● **WHAT IS REQUIRED**: Quote the lines that run from the line containing "by 1186 pixels." down to the line containing "rad = rad - .022". Include both of those lines, reproduce each exactly, and omit everything else.

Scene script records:
========================================
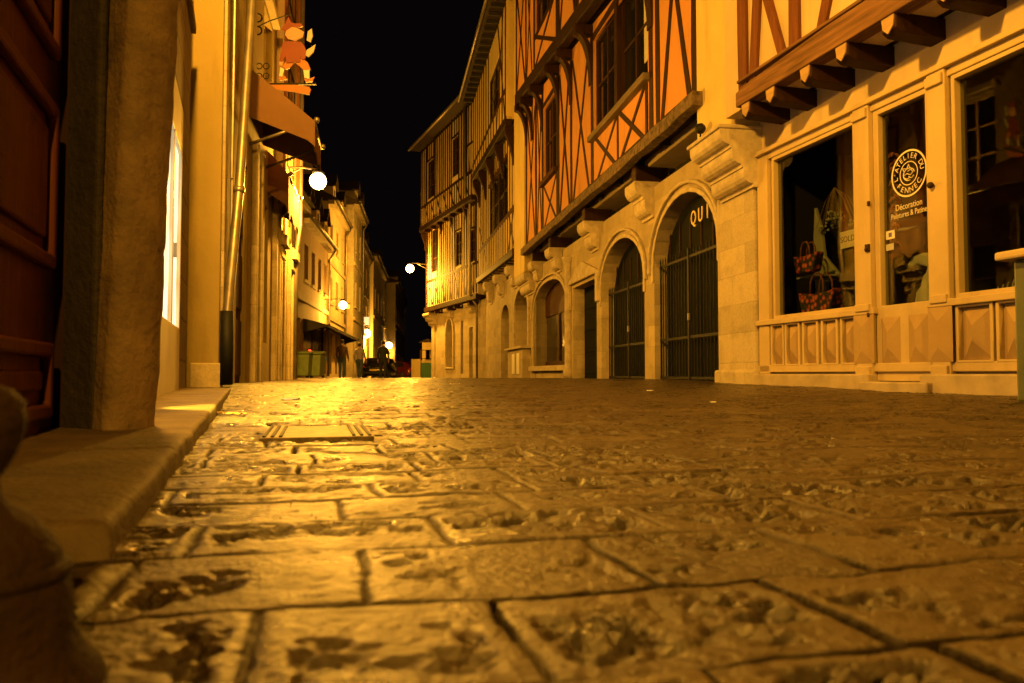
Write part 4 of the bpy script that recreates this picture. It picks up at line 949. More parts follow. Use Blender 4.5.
# ================================================================== LEFT: SECOND HOUSE with downpipe
def build_left_second():
    r = L2.root('golden_rendered_house', 'golden rendered tall house with long zinc downpipe at the left of the street')
    X = lambda px, py=370, o=0: L2.at(px, py, o)[0]
    zt = 10.0; E = -3.9
    dz = (X(245), X(235)); w1 = (X(266), X(260))
    MB().prism(rect(E, 0, -.1, zt), -.35, 0, [rect(dz[0], dz[1], .1, 2.5), rect(w1[0], w1[1], .6, 2.4), rect(-1.7, -1.05, 3.4, 4.9), rect(-3.4, -2.6, 3.4, 4.9), rect(-1.7, -1.05, 6.2, 7.7), rect(-3.4, -2.6, 6.2, 7.7)]).build('front_wall', 'plaster_left', r, bevel=.01)
    MB().box(-.12, .0, 0, .03, .1, zt).build('quoin', 'stone', r, bevel=.01)
    MB().box(-.05, .03, -.55, .0, .05, zt).build('end_wall', 'plaster_left', r, bevel=.008)
    MB().box(-.04, .06, -.24, .03, .05, .3).build('footing', 'stone', r, bevel=.01)
    d = MB().box(dz[0], dz[1], -.12, -.06, .1, 2.5).build('door', 'timber_mid', r)
    for z in (.18, .9, 1.7): MB().box(dz[0] + .06, dz[1] - .06, -.06, -.035, z, z + .6).build('door_panel', 'timber_mid', d, bevel=.01)
    window(r, w1[0], w1[1], .6, 2.4, -.05, 1, 3, 'shop', .05)
    for (x0, x1, z0, z1) in ((-1.7, -1.05, 3.4, 4.9), (-3.4, -2.6, 3.4, 4.9), (-1.7, -1.05, 6.2, 7.7), (-3.4, -2.6, 6.2, 7.7)):
        window(r, x0, x1, z0, z1, -.08, 2, 3, 'shop', .05)
    for x in (X(250), X(256), X(271), X(280)): MB().box(x - .07, x + .07, 0, .07, .1, 2.9).build('pilaster', 'stone', r, bevel=.012)
    for z in (4.9, 7.7):
        for x in (-1.4, -3.0): MB().box(x - .45, x + .45, 0, .1, z + .05, z + .15).build('lintel', 'stone', r, bevel=.01)
    MB().box(E, 0, -5, -.35, -.1, zt).build('house_body', 'plaster_grey', r)
    MB().prism([(.3, zt), (.3, zt + .1), (-3, zt + 2), (-5.2, zt + .1), (-5.2, zt)], E, .2, axes='yz').build('roof', 'roof', r)
    # leaning downpipe
    p0 = L2.at(225, 380, .06); p1 = L2.at(238, 190, .08); p2 = L2.at(250, 0, .08)
    pp = [(p0[0], .07, .1), (p0[0], .07, .75), (p1[0], .09, p1[1]), (p2[0], .1, p2[1]), (p2[0] - .5, .1, p2[1] + 4)]
    dp = MB().tube(pp, .045, 12).build('downpipe', 'zinc', r, smooth=True)
    for k, q in ((1, .055), (2, .056)): MB().tube([(pp[k][0], pp[k][1], pp[k][2] - .03), (pp[k][0], pp[k][1], pp[k][2] + .03)], q, 12).build('pipe_collar', 'zinc', dp, smooth=True)
    MB().tube([(pp[0][0], pp[0][1], .1), (pp[0][0], pp[0][1], .78)], .06, 12).build('iron_pipe_foot', 'iron', dp, smooth=True)
    for q in ((2.0), (3.4)): MB().tube([(pp[1][0] - .35, .03, .1 + q - 1.4), (pp[1][0] - .4, .03, 1.9 + q)], .014, 6).build('cable', 'zinc', r)
    # jettied dark house after it
    s = L2.root('jettied_side_house', 'narrow dark house with projecting upper floor on stepped corbels at the left')
    E2 = -5.95
    MB().prism(rect(E2, E, -.1, 3.0), -.35, .02, [rect(E2 + .7, E2 + 1.5, .1, 2.2)]).build('ground_floor_wall', 'plaster_left', s)
    MB().box(E2 + .7, E2 + 1.5, -.2, -.12, .1, 2.2).build('door', 'timber', s)
    for x in (E2 + .1, E2 + .55, E2 + 1.75, E - .1): MB().box(x - .06, x + .06, .02, .08, .1, 2.3).build('pilaster', 'stone', s, bevel=.01)
    MB().prism(rect(E2, E, 2.75, 8.6), -.3, .10, []).build('upper_wall', 'plaster_pink', s)
    for k in range(3): MB().box(E2 - .02, E2 + .5, .0, .04 + k * .06, 1.72 + k * .17, 1.87 + k * .17).build('corbel_step', 'carved', s, bevel=.01)
    for k in range(3): MB().box(E - .6, E - .1, .0, .04 + k * .06, 1.72 + k * .17, 1.87 + k * .17).build('corbel_step', 'carved', s, bevel=.01)
    MB().tube([(E2 + .02, .16, 8.6), (E2 + .02, .16, 2.7), (E2 + .02, .1, 2.2), (E2 + .02, .1, .1)], .04, 8).build('downpipe', 'zinc', s, smooth=True)
    MB().box(E2, E, .102, .14, 5.3, 5.5).box(E2, E2 + .12, .102, .14, 2.8, 8.5).box(E - .14, E, .102, .14, 2.8, 8.5).build('timber_frame', 'timber_red', s)
    window(s, E2 + .6, E2 + 1.5, 3.3, 4.9, .115, 2, 3, 'timber', .06); window(s, E2 + .6, E2 + 1.5, 5.8, 7.3, .115, 2, 3, 'timber', .06)
    MB().box(E2, E, -5, -.35, -.1, 8.6).build('house_body', 'plaster_grey', s)
    MB().prism([(.25, 8.6), (.25, 8.7), (-3, 10.5), (-5.2, 8.7), (-5.2, 8.6)], E2 - .1, E + .0, axes='yz').build('roof', 'roof', s)
build_left_second()

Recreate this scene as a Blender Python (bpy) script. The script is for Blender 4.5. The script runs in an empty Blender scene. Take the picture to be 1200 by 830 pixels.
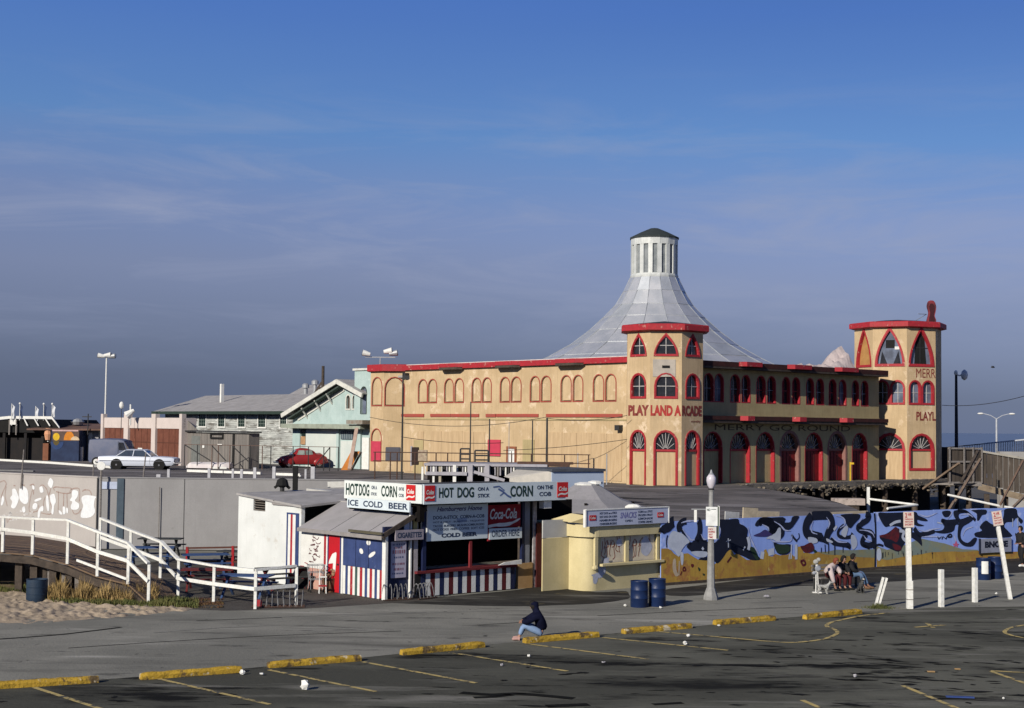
import bpy, bmesh, math, random
from math import sin, cos, pi, radians as R, atan2, sqrt, tan
from mathutils import Vector, Matrix
from mathutils.geometry import tessellate_polygon
random.seed(7)
S = bpy.context.scene
COL = S.collection
rnd = random.uniform

# ------------------------------------------------------------------ camera
FPX = 1740.0
CAM = Vector((0, 0, 5.85))
PITCH = math.atan(86 / FPX)
ROLL = 0.0105
MC = Matrix.Rotation(pi/2 + PITCH, 3, 'X') @ Matrix.Rotation(ROLL, 3, 'Z')
cd = bpy.data.cameras.new('camera'); cam = bpy.data.objects.new('camera', cd); COL.objects.link(cam)
cd.sensor_width = 36; cd.lens = 36 * FPX / 1200; cd.clip_start = .5; cd.clip_end = 9000
cam.matrix_world = Matrix.Translation(CAM) @ MC.to_4x4()
S.camera = cam

# ------------------------------------------------------------------ light
SUN_AZ = R(35)      # light travels towards this heading (clockwise from +Y)
SUN_EL = R(25)
sd = bpy.data.lights.new('sun', 'SUN'); sd.energy = 5.0; sd.angle = R(.5); sd.color = (1, .93, .82)
sun = bpy.data.objects.new('sun', sd); COL.objects.link(sun)
ld = Vector((sin(SUN_AZ)*cos(SUN_EL), cos(SUN_AZ)*cos(SUN_EL), -sin(SUN_EL)))
sun.rotation_euler = ld.to_track_quat('-Z', 'Y').to_euler()
sun.location = (-30, -30, 40)

w = bpy.data.worlds.new("World"); S.world = w; w.use_nodes = True
nt = w.node_tree; N = nt.nodes; L = nt.links
for n in list(N): N.remove(n)
out = N.new('ShaderNodeOutputWorld'); bg = N.new('ShaderNodeBackground'); L.new(bg.outputs[0], out.inputs[0])
sky = N.new('ShaderNodeTexSky'); sky.sky_type = 'NISHITA'; sky.sun_disc = False
sky.sun_elevation = SUN_EL; sky.sun_rotation = SUN_AZ + pi
sky.air_density = 1.0; sky.dust_density = .6; sky.ozone_density = 2.0
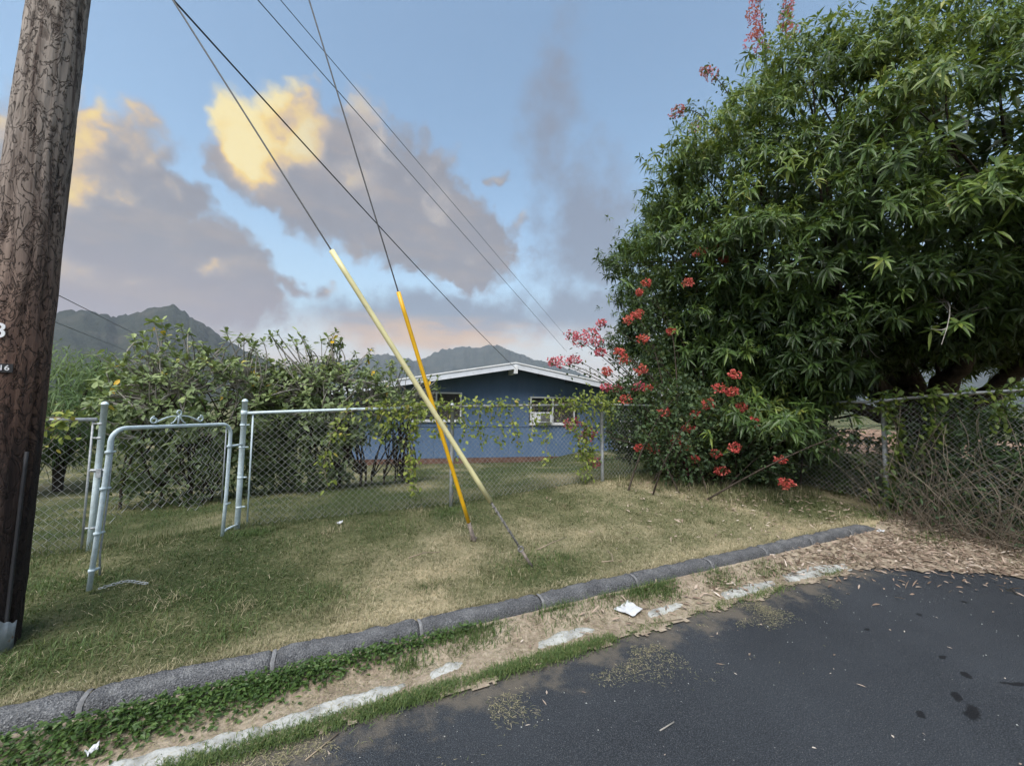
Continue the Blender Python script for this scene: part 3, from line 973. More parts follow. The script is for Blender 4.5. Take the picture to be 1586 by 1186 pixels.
# air conditioner standing in the lower half of the right window
ac = empty('air_conditioner', Hm @ Vector((1.4, -.1, .86)))
tag(ac, 'small white window air conditioner in the right window of the blue house', 'air conditioner')
hbuild(MB().box((1.10, -.26, .862), (1.66, .10, 1.258)), 'casing', WHITE, ac)
mb = MB()
for z in np.arange(.91, 1.215, .032):
    mb.box((1.19, -.272, z), (1.57, -.262, z + .016))
hbuild(mb, 'grille', SCREEN, ac)
mb = MB().box((1.155, -.278, .885), (1.185, -.262, 1.235)).box((1.58, -.278, .885), (1.61, -.262, 1.235)).box((1.185, -.278, .885), (1.58, -.262, .902)).box((1.185, -.278, 1.218), (1.58, -.262, 1.235))
hbuild(mb, 'grille_frame', TRIM, ac)
hbuild(MB().box((.90, -.02, .862), (1.095, .004, 1.262)), 'filler_panel', WHITE, ac)

# ================================================================== utility pole
paxis = lambda z: np.array([-2.23 + .024 * z, .80 + .012 * z, z])
prad = lambda z: .160 - .0082 * np.asarray(z, float)
pole = empty('utility_pole', (-2.23, .80, .1))
tag(pole, 'tall weathered wooden utility pole with carved dark streaks at the left', 'utility pole')
zs = np.concatenate([np.linspace(-.15, 5.5, 190), np.linspace(5.5, 11, 40)[1:]])
na = 72
an = np.linspace(0, 2 * np.pi, na, endpoint=False)
Zp, Ap = np.meshgrid(zs, an, indexing='ij')
rad = prad(Zp) + (fbm(Ap * 7, Zp * 1.1, 5) - .5) * .012 + (fbm(np.cos(Ap) * 5 + 9, Zp * 5 + np.sin(Ap) * 5, 15) - .5) * .010
for ca, cw, z0, z1 in ((3.95, .035, -.1, 2.0), (4.55, .03, 2.4, 6), (5.3, .028, .4, 3.4), (3.4, .03, 1.2, 4.6), (5.9, .03, 0, 11)):
    dd = np.abs((Ap - ca - (fbm(Zp * .9, Zp * 0, int(ca * 9)) - .5) * .22 + np.pi) % (2 * np.pi) - np.pi)
    rad = rad - .022 * np.clip(1 - dd / (cw * 1.6), 0, 1) * ((Zp > z0) & (Zp < z1))
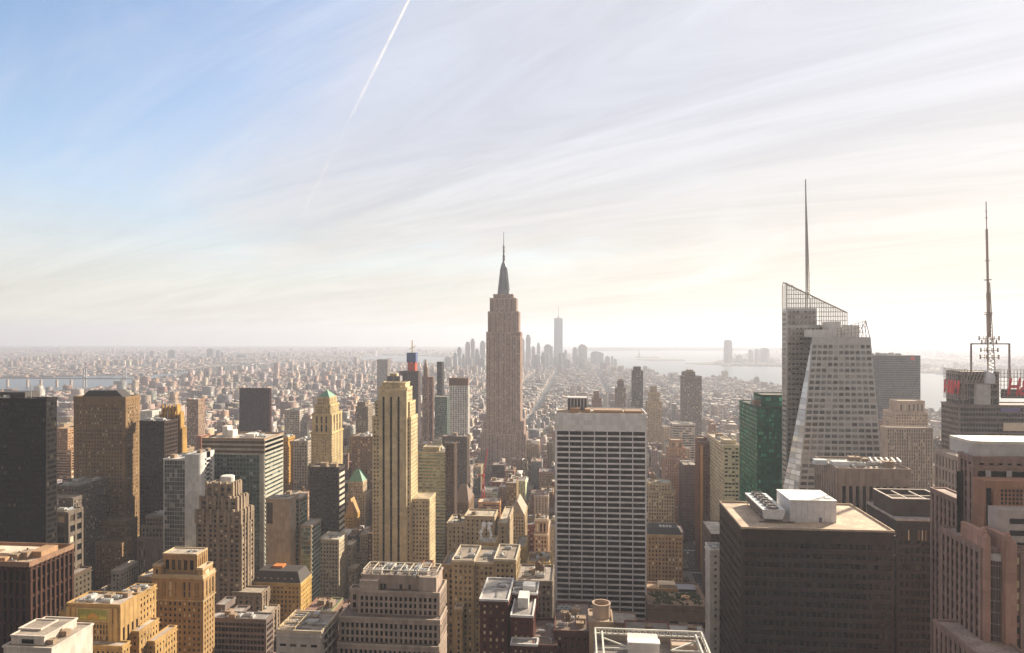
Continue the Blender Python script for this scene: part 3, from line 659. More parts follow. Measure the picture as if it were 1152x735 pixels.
zt = Zat(515, 425, 1100); m.box(T['X0']+.5, T['X1']-.5, 1100.5, T['Y1']-.5, T['z1'], zt-1)
for k in range(8): x = T['X0']+(T['X1']-T['X0'])*k/7; m.box(x-.8, x+.8, 1099.4, 1100.5, T['z1']-1, zt)
b.done()
b = B('office_block', 'dark brown block directly below the white blue ribbed tower', 'dark brown base block', (.12, .08, .058), 560, gl='black', roof=(.2, .15, .12), style=st(S_VERT, bay=2.6))
T = b.tier(497, 525, 492, 1000, sx=528); b.clutter(T, 3, 137); b.done()
b = B('office_tower', 'dark slab with a red and blue construction core rising from its roof', 'slab with red construction core', (.105, .078, .075), 500, gl='black', roof=(.2, .16, .14), style=st(S_PUNCH, bay=2.6, ww=.5))
T = b.tier(449, 470.5, 418.5, 1250, sx=473); b.done()
# core under construction behind it
b = B('construction_core', 'red building core wrapped in blue netting with a crane mast on top', 'red and blue core', (.62, .10, .05), 418, cat='tower', gl='dark', roof=(.2, .2, .25), style=st(S_PUNCH, bay=5, fh=4.2, ww=.3))
T = b.tier(458.5, 467, 407, 1290, d=14, par=0); m = b.mb('safety_net', plain((.035, .07, .22), .7)); zt = Zat(463, 397, 1290)
m.box(T['X0']-1.5, T['X1']+1.5, 1288.5, 1305.5, T['z1']-1, zt, True); m = b.mb('crane_mast', plain((.55, .38, .10))); xm = (T['X0']+T['X1'])/2
m.beam((xm, 1297, zt), (xm, 1297, Zat(463, 383, 1297)), .8); m.beam((xm-6, 1297, zt+6), (xm+7, 1297, zt+13), .5); b.done()
b = B('apartment_tower', 'thin tan tower with a needle top right of the red construction core', 'thin needle-topped tower', (.30, .22, .17), 500, style=st(S_VERT, bay=2.8))
T = b.tier(475, 481.5, 424, 1400, sx=484); T1 = b.tier(476.5, 480.5, 414, 1403, d=9); hip(b, T1, Zat(478.5, 404, 1406), plain((.25, .2, .17))); b.done()
b = B('apartment_tower', 'thin brown tower close beside the thin needle-topped tower', 'thin brown tower', (.20, .12, .09), 500, style=st(S_VERT, bay=2.8)); b.tier(482, 486.5, 425, 1370, sx=488); b.done()
b = B('apartment_tower', 'black slim tower rising behind a pale green glass tower', 'black slim tower', (.04, .035, .035), 447, gl='black', style=S_CURT); b.tier(491.5, 497, 408, 1500, d=24); b.done()
b = B('apartment_tower', 'pale green glass tower left of the white blue ribbed tower', 'pale green glass tower', (.14, .20, .17), 492, gl='teal', style=S_CURT)
b.tier(489, 503, 447, 1330, d=30); b.done()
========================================
● **SOLUTION FOR THIS PROBLEM**:
Continue the Blender Python script for this scene: part 3, from line 973. More parts follow. The script is for Blender 4.5. Take the picture to be 1586 by 1186 pixels.
# air conditioner standing in the lower half of the right window
ac = empty('air_conditioner', Hm @ Vector((1.4, -.1, .86)))
tag(ac, 'small white window air conditioner in the right window of the blue house', 'air conditioner')
hbuild(MB().box((1.10, -.26, .862), (1.66, .10, 1.258)), 'casing', WHITE, ac)
mb = MB()
for z in np.arange(.91, 1.215, .032):
    mb.box((1.19, -.272, z), (1.57, -.262, z + .016))
hbuild(mb, 'grille', SCREEN, ac)
mb = MB().box((1.155, -.278, .885), (1.185, -.262, 1.235)).box((1.58, -.278, .885), (1.61, -.262, 1.235)).box((1.185, -.278, .885), (1.58, -.262, .902)).box((1.185, -.278, 1.218), (1.58, -.262, 1.235))
hbuild(mb, 'grille_frame', TRIM, ac)
hbuild(MB().box((.90, -.02, .862), (1.095, .004, 1.262)), 'filler_panel', WHITE, ac)

# ================================================================== utility pole
paxis = lambda z: np.array([-2.23 + .024 * z, .80 + .012 * z, z])
prad = lambda z: .160 - .0082 * np.asarray(z, float)
pole = empty('utility_pole', (-2.23, .80, .1))
tag(pole, 'tall weathered wooden utility pole with carved dark streaks at the left', 'utility pole')
zs = np.concatenate([np.linspace(-.15, 5.5, 190), np.linspace(5.5, 11, 40)[1:]])
na = 72
an = np.linspace(0, 2 * np.pi, na, endpoint=False)
Zp, Ap = np.meshgrid(zs, an, indexing='ij')
rad = prad(Zp) + (fbm(Ap * 7, Zp * 1.1, 5) - .5) * .012 + (fbm(np.cos(Ap) * 5 + 9, Zp * 5 + np.sin(Ap) * 5, 15) - .5) * .010
for ca, cw, z0, z1 in ((3.95, .035, -.1, 2.0), (4.55, .03, 2.4, 6), (5.3, .028, .4, 3.4), (3.4, .03, 1.2, 4.6), (5.9, .03, 0, 11)):
    dd = np.abs((Ap - ca - (fbm(Zp * .9, Zp * 0, int(ca * 9)) - .5) * .22 + np.pi) % (2 * np.pi) - np.pi)
    rad = rad - .022 * np.clip(1 - dd / (cw * 1.6), 0, 1) * ((Zp > z0) & (Zp < z1))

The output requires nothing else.